Distributed ledger keeping and cryptography underpin cryptocurrencies. Source: Shutterstock

A businessperson’s guide to bitcoin & cryptocurrency – Part Three

THIS is the third part of our guide to cryptocurrencies. In part one, we looked at some of the aspects of what makes cryptocurrencies such as Bitcoin and Ethereum different from so-called ‘fiat’ currencies – the concept of money we’re all used to.

Part two of the guide looked at some of the ways that businesses could get involved in cryptocurrencies, including mining, trading, accepting transactions and so forth.

This third part is a slight detour of from our path, in that it tries to explain some of the underlying technical concepts behind cryptocurrencies, but hopefully remaining readable and understandable by anyone who doesn’t necessarily spend all their time ensconced in high-end server rooms!

First principals

The accepted banking and transaction system is based on databases – that is, in accountancy terms, a series of ledgers held by organizations.

A ledger, or database, held by a bank, for instance, holds a list of its customers, and how much money they own, or owe.

On instruction from the bank account owner, or person(s) authorized by the bank account owner (including the bank itself), the ledger keeper, or banker, will change its database entry, increasing or reducing the figures held against the account.

So, when you pay for an item on Taobao, Tmall or eBay, you’re asking your ledger-keeper to decrease your ledger entry and instruct the vendor’s ledger keeper to increase the vendor’s ledger entry by the same amount.

SEE ALSO: Cryptocurrency’s heart of gold? Telcoin to present ICO

Note that banks have a ledger entry themselves (in order to track bank charge flow etc.), and, also worth noting, governments also are ledger keepers – they can issue bonds, instruct money to be printed or throttle money supply according to demand.

The issue that concerned the inventor of the original cryptocurrency Satoshi Nakamoto, and several generations of would-be digital currency creators that came before him, was that the ledger keepers wield enormous amounts of power, and are not in the ledger-keeping game to be a positive societal force.

What cryptocurrencies achieve, is to make the ledger contain a record of every single transaction in the world. Additionally, the ledger is publicly accessible by everyone. In fact, everyone effectively has their own copy of the ledger.

This public ledger is called the blockchain, and no-one has overall control of it.

Blockchain

Whenever there’s a cryptocurrency transaction which becomes confirmed (see below), the blockchain is updated to reflect the transaction’s details, and everyone’s version of the blockchain is also updated. Because there’s no central ledger, everyone needs a copy so that everyone can check the validity of every transaction.
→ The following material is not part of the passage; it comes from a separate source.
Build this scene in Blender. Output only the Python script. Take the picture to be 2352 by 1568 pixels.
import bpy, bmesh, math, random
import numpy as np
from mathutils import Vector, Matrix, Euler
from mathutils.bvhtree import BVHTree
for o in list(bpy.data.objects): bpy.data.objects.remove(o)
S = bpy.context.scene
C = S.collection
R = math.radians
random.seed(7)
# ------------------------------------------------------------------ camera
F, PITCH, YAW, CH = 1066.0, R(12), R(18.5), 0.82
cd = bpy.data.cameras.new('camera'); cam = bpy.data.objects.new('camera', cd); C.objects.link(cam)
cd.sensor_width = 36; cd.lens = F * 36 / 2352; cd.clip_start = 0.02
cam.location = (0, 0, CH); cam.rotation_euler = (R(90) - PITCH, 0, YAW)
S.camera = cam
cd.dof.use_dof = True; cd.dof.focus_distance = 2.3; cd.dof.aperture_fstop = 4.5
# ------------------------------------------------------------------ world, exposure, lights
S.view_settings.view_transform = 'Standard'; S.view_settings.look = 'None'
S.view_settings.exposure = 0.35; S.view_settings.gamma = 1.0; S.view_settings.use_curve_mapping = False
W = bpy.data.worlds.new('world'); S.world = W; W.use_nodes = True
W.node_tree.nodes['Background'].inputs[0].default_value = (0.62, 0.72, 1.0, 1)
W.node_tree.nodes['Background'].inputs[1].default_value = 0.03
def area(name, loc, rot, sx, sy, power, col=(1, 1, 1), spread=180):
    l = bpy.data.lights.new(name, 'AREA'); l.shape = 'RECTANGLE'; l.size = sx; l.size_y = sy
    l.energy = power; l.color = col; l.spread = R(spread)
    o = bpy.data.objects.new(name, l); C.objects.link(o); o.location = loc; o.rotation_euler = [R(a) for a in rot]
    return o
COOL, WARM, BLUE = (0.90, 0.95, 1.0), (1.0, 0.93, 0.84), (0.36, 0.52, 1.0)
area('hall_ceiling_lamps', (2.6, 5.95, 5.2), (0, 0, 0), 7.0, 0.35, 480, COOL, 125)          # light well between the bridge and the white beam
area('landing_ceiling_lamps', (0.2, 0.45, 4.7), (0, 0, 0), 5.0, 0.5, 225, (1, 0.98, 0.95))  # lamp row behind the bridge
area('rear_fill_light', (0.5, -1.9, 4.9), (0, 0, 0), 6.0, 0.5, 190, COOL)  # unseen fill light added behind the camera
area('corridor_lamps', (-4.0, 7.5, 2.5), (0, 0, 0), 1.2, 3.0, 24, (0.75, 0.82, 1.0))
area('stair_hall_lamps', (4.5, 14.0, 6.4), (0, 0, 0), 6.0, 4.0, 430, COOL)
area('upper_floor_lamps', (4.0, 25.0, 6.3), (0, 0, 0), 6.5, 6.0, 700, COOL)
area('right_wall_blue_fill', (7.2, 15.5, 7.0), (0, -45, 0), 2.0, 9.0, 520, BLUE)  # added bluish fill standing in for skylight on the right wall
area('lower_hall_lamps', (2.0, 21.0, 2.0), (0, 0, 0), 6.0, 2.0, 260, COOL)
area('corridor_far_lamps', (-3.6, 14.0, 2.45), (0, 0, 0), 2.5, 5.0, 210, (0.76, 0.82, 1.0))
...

From this position, we can now accept that cryptocurrency doesn’t exist as an object itself. If you own five Bitcoins, for example, you don’t own a chunk of code or a piece of paper that says you do. All you own is access to the blockchain that lists all the transactions that led up to you owning that five Bitcoins (and every transaction since, by the way).

Every transaction in cryptocurrency is known pretty much immediately by the whole network. But only after a specific amount of time does the transaction get confirmed.

Confirmation is the critical concept of cryptocurrency.

Confirmation and miners

Transactions are confirmed by miners.

To be a miner, all you need is some computing power. Miners, or rather, their computers need to find a ‘hash’. That’s found by combining the new block of data with the existing blockchain by means of a strong cryptographic application, the code of which is open source.

Working the cryptography isn’t trivial, and so it takes some serious power to successfully confirm a transaction.

Miners take transactions, ensure they’re legitimate by hashing, and spread them as confirmed to every node in the network. Every node has to add it to its database. The transaction has become part of the blockchain.

Anyone can be a miner, and no-one can appoint miners or prevent anyone else from mining – the system’s decentralized nature precludes this.

The cryptologic puzzle is what miners compete to solve – the more attempts you (or your bank of power-hungry computers) can make, the better the mining outcomes. After finding a solution, a miner builds a block and add it to the blockchain.

Miners take a small reward for their hard work (payable in cryptocurrency), called a coinbase’ transaction’. Mining is the only way to create cryptocurrency.

Over time, the difficulty level of the encryption process varies – if there’s been a lot of successful mining, the difficulty increases. If things are quiet, the cryptographic puzzle gets easier. Working on the cryptography is (a cryptocurrency buzz phrase) ‘proof of work’.

There is a finite limit, often, on the amount of cryptocurrency available. In the case of Bitcoin, for example, the finite supply will dry up – at present mining rates – in about 2140.